Estoy de acuerdo en el diagnóstico de la izquierda. El modelo capitalista ha cambiado la producción por la especulación. Hemos transformado el fordismo por un nuevo mundo en el que hay más dinero que valor. El ascensor social funciona, pero cada vez menos frecuentemente. El que está abajo suele quedarse a vestir los santos de su miseria. La pobreza se ha vuelto hereditaria y aunque el Estado del bienestar funciona, va corriendo siempre muy por detrás de las necesidades crecientes de una población cada vez más puteada por los impuestos y más exigente con los servicios que paga. Atendemos a los más débiles, pero no los fortalecemos. No dejamos a nadie tirado, pero no conseguimos ampliar las bases de la clase media.

El pacto era que una parte de la riqueza se distribuía entre la gente. Era una regla básica para el modelo capitalista, que es el único que ha funcionado en las democracias de mercado y el único que ha ofrecido sociedades más justas y libres. Pero el pacto se está incumpliendo. Los salarios de los trabajadores reparten cada vez menor parte del pastel de la riqueza, que se va a los grandes ejecutivos, corporaciones y bancos. Todo eso es verdad. Lo que pasa es que la idea de cambiar muchos tiranos por uno peor me parece francamente mala.

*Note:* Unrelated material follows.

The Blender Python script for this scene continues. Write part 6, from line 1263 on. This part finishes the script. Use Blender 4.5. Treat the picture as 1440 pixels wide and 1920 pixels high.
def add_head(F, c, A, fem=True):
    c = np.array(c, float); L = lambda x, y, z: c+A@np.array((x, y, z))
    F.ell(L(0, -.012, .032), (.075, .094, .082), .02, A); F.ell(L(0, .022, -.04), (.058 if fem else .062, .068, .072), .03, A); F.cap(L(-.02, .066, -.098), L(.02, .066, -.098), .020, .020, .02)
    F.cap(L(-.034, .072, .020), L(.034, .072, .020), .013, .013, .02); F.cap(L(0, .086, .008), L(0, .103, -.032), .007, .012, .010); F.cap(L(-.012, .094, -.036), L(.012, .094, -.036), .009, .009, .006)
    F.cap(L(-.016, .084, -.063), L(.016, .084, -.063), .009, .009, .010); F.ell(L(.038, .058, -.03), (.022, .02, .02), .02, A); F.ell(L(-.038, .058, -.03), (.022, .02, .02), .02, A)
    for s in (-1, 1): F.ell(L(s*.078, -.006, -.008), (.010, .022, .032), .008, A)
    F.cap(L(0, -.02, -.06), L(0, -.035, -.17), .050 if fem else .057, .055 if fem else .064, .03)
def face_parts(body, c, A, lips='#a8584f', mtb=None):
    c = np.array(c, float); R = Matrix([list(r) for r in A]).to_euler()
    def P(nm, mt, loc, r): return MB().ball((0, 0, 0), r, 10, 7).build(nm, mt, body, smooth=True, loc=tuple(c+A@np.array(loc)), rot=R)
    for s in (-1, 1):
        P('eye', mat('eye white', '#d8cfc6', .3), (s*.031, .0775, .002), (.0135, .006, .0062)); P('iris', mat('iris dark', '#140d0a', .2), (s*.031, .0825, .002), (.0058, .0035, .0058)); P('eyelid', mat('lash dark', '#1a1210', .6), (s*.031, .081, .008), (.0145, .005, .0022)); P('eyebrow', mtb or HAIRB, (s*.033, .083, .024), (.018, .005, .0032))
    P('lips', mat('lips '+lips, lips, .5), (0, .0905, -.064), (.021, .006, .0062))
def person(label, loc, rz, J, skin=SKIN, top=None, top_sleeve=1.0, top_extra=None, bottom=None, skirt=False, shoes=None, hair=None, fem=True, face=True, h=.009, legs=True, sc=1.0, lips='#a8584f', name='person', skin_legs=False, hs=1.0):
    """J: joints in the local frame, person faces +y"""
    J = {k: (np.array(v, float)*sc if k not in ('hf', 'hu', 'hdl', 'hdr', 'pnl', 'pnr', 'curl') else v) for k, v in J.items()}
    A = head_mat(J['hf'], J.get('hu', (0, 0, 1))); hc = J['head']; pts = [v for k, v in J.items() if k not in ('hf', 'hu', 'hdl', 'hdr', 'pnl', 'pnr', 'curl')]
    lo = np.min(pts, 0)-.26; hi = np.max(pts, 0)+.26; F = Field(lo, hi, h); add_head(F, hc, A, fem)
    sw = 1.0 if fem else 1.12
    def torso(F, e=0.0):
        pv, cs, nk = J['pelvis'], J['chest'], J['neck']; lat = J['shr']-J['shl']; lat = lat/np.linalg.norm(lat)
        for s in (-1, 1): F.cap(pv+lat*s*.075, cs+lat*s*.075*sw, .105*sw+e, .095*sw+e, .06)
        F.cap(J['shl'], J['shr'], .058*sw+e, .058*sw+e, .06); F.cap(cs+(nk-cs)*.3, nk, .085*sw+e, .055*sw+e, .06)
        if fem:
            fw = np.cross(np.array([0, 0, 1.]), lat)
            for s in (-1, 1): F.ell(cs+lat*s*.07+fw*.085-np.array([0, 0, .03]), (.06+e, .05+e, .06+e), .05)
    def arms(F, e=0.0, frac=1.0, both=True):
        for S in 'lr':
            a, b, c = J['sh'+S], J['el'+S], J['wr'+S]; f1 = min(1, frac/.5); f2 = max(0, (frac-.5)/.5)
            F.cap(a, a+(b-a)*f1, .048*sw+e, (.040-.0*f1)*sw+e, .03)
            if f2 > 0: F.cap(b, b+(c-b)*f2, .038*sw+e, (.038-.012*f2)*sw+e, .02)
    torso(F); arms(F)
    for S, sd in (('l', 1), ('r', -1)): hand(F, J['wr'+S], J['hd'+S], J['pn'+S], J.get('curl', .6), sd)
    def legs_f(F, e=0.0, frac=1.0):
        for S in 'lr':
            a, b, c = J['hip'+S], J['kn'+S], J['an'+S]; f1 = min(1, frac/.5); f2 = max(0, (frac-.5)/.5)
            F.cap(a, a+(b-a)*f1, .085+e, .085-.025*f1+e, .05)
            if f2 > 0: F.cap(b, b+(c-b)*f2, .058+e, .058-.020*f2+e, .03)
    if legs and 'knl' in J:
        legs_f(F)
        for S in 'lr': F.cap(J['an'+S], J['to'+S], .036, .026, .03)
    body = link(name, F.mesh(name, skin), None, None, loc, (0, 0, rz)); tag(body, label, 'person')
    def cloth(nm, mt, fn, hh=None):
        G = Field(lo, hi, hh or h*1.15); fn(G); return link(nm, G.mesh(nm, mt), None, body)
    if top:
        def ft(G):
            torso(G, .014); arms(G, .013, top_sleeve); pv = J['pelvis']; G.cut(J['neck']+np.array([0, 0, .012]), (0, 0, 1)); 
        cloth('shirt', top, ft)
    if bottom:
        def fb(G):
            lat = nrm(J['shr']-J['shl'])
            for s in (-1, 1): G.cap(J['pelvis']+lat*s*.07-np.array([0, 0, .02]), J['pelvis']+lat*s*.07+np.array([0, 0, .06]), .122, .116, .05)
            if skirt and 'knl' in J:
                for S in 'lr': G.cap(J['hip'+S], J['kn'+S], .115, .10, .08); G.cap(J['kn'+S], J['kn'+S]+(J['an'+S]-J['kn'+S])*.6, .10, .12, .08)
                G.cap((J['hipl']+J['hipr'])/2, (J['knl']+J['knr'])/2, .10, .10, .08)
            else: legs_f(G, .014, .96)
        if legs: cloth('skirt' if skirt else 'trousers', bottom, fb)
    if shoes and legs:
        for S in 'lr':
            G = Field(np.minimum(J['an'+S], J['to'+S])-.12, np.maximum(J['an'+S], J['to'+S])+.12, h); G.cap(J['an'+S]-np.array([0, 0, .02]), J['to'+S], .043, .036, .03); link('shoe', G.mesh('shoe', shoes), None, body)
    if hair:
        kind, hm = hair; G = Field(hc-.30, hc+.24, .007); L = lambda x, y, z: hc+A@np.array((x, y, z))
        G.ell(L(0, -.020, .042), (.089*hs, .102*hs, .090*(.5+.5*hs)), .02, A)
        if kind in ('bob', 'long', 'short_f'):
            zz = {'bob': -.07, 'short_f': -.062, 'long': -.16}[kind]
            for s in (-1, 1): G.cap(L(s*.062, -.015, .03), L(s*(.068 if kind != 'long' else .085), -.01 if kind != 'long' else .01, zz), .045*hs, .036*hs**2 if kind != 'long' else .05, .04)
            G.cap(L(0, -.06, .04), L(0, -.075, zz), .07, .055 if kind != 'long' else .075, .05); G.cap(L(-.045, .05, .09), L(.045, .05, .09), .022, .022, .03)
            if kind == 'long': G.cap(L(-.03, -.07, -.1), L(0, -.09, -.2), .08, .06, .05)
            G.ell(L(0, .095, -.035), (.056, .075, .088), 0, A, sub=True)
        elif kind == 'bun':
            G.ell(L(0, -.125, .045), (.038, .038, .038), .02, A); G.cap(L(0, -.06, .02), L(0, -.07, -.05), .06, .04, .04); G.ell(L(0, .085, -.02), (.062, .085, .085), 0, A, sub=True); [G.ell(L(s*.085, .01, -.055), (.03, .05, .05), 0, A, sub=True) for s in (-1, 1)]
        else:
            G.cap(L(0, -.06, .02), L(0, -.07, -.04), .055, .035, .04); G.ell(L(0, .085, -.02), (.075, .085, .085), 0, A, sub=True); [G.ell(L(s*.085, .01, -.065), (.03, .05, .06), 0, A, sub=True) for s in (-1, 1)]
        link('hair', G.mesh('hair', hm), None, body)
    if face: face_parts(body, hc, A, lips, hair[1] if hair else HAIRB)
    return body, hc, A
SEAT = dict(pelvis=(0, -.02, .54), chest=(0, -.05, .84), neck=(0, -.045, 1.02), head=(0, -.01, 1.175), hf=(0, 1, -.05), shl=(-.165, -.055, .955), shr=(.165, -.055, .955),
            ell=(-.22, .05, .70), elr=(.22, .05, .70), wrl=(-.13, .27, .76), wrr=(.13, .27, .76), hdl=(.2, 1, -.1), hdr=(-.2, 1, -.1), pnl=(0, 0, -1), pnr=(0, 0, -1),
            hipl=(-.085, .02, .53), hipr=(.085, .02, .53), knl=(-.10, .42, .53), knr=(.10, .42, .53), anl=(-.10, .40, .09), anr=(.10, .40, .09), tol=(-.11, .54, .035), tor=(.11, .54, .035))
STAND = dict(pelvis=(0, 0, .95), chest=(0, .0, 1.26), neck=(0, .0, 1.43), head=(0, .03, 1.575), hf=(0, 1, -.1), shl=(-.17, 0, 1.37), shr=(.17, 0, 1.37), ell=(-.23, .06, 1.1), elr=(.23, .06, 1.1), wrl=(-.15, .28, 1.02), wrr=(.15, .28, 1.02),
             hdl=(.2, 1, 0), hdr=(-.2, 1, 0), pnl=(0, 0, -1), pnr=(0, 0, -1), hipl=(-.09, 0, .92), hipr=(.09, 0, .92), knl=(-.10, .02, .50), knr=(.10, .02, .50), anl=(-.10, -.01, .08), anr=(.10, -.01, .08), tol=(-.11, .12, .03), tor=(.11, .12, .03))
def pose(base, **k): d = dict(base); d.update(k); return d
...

La propuesta de la izquierda es sustituir a los multimillonarios, a las grandes corporaciones y a los bancos y a toda la pesca capitalista por el papá Estado. Todo pasaría a depender del Estado y todos trabajaríamos para el Estado. ¿Y saben lo que ha ocurrido siempre -y cuando digo siempre es siempre- que ese modelo se ha intentado poner en marcha? Que las democracias se han convertido en dictaduras, que los países se han arruinado y que el único cambio perceptible es que los millonarios son sustituidos por los dirigentes del régimen. O sea los jefes del aparato del Estado.

Los economistas son expertos forenses capaces de analizar cualquier cosa a condición de que haya sucedido. De todas las teorías que se han vertido sobre el modelo de organización de las sociedades, la de un Estado mínimo, capaz de intervenir someramente en la actividad productiva de los ciudadanos, es la más razonable. Porque se basa en el análisis de los modelos de éxito.

Necesitamos un poder capaz de corregir los desequilibrios que produce la suerte o la capacidad en las personas. Requerimos un poder que ofrezca servicios públicos para los más necesitados, que garantice a los ciudadanos los mismos derechos y que les proteja de los abusos y arbitrariedades de las ciegas leyes del darwinismo social. Pero de ninguna manera podemos convertir al árbitro en el único jugador, con un poder omnímodo sobre nuestras vidas y haciendas. Lo que nos hace mejores colectivamente es la expectativa triunfar de forma individual en nuestros desempeños. Hacernos a todos iguales a la fuerza es matar la libertad y la diversidad. Sin paliativos. Ese buenismo perverso es la tumba de todas las izquierdas verdaderas.